Sure, maybe Open Phil was doing a bunch of work directed more towards convincing outside skeptics that what they’re doing is legitimate/okay rather than doing the work “for themselves”? If so, that’s a strategic choice… I can see it leading to biased epistemics, but in a world where things had gone better, maybe it would have gotten further billionaires on board with their mission of giving? And it’s not like doing the insular MIRI thing that you all had been doing before the recent change to get into public comms was risk-free for internal epistemics either. There are risks on both ends of the spectrum, outward-looking and deferring to many experts or at least “caring whether you can convince them”, and inward looking with a small/shrinking circle of people whose research opinions you respect.
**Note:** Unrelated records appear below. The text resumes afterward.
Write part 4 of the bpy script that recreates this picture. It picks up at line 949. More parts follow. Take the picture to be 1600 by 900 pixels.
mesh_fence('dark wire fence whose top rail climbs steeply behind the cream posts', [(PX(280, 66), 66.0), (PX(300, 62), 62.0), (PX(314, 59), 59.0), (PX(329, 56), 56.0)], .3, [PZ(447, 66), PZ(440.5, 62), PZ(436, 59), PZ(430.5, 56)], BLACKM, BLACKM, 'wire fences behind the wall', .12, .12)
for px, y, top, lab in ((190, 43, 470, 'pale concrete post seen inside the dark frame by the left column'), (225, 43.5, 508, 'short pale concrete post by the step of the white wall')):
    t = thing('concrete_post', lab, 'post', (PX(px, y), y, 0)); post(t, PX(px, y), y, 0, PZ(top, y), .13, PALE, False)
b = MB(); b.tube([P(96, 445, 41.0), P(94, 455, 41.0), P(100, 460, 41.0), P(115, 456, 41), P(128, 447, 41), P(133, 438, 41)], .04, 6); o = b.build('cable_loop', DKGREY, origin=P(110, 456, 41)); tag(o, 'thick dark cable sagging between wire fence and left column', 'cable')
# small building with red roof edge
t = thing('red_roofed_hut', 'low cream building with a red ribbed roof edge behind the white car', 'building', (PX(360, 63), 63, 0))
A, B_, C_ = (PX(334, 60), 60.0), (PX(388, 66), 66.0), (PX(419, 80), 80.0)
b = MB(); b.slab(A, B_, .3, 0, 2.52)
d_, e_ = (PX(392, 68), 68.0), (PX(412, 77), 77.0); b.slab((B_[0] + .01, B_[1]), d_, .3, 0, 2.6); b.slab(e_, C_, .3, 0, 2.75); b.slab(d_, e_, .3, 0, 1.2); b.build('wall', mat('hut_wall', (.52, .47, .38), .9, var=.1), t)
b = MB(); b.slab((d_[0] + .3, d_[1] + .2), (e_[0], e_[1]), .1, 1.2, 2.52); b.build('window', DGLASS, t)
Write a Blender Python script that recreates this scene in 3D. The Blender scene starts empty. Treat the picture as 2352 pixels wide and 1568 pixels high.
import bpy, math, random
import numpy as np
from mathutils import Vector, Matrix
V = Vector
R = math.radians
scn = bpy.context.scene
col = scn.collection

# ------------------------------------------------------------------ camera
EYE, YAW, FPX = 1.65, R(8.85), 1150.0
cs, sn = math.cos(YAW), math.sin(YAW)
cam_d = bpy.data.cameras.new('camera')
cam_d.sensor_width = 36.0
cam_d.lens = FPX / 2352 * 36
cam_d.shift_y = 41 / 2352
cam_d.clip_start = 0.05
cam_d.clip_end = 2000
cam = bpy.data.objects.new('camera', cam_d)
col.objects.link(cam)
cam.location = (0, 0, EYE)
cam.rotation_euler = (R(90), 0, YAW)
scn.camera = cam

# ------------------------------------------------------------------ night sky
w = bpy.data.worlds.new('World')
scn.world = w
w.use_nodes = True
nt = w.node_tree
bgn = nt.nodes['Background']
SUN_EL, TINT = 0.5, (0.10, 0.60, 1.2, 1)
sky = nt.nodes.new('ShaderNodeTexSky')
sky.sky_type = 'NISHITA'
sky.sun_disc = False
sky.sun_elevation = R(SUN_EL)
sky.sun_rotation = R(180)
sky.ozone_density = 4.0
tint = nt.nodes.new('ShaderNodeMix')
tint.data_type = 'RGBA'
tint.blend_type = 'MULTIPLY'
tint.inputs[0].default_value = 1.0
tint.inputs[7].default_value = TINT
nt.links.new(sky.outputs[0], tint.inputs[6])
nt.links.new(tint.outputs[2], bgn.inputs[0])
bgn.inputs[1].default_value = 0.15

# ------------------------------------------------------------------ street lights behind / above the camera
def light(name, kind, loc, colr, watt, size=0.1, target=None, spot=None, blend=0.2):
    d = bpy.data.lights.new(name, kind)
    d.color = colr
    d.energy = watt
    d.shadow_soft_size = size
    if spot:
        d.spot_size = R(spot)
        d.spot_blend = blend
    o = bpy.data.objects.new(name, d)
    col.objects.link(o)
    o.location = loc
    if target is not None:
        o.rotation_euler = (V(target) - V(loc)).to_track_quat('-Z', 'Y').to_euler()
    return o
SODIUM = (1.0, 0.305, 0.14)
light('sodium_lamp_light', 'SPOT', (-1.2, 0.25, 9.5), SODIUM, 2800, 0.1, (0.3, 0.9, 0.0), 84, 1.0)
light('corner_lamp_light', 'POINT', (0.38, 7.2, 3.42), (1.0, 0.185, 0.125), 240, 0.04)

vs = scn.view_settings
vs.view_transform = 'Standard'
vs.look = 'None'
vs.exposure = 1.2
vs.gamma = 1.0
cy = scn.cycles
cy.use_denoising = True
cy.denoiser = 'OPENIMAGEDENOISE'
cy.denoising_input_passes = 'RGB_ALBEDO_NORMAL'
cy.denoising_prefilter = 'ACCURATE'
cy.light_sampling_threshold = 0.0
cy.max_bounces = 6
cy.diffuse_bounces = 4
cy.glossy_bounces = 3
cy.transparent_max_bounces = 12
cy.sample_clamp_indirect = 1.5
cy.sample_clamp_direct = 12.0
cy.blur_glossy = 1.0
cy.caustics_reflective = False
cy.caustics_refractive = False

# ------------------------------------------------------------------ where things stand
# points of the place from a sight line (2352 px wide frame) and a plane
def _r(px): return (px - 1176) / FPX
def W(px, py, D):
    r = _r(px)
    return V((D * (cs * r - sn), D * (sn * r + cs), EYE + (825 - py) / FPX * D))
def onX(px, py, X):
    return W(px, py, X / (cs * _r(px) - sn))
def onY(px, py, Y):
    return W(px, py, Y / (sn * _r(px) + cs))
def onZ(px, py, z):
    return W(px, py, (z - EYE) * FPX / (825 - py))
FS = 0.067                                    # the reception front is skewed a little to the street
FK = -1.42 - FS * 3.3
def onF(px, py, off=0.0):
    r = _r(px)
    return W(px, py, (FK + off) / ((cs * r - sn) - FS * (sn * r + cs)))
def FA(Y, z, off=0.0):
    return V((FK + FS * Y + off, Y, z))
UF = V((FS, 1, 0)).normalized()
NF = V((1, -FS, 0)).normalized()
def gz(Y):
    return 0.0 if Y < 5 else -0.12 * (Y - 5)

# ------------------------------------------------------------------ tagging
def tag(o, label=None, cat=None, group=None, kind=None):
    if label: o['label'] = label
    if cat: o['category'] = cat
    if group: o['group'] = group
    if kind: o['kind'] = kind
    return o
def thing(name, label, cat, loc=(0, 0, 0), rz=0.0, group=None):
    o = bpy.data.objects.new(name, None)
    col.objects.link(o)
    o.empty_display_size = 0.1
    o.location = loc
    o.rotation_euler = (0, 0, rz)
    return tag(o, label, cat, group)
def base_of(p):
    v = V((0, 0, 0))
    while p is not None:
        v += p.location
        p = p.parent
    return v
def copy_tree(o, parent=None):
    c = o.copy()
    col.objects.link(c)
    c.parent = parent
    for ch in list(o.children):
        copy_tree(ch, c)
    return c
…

On whether some orgs are/were hopelessly broken: it’s possible. I feel sad about many things having aged poorly and I feel like the EA movement has done disappointingly poorly. I also feel like I’ve heard once or twice Open Phil staff saying disappointingly dismissive things about MIRI (even though many of the research directions there didn’t age well either).
I don’t have a strong view on Open Phil anymore—it used to be that I had one (and it was positive), so I have became more skeptical. Maybe you’re picking up a real thing about Open Phil’s x-risk-focused teams having been irredeemably biased or clouded in their approaches. But insofar as you are, I feel like you’ve started with unfortunate examples that, at least to me, don’t ring super true. (I felt prompted to comment because I feel like I should be well-dispositioned to sympathize with your takes given how disappointed I am at the people who still think there’s only a 10% AI ruin chance.)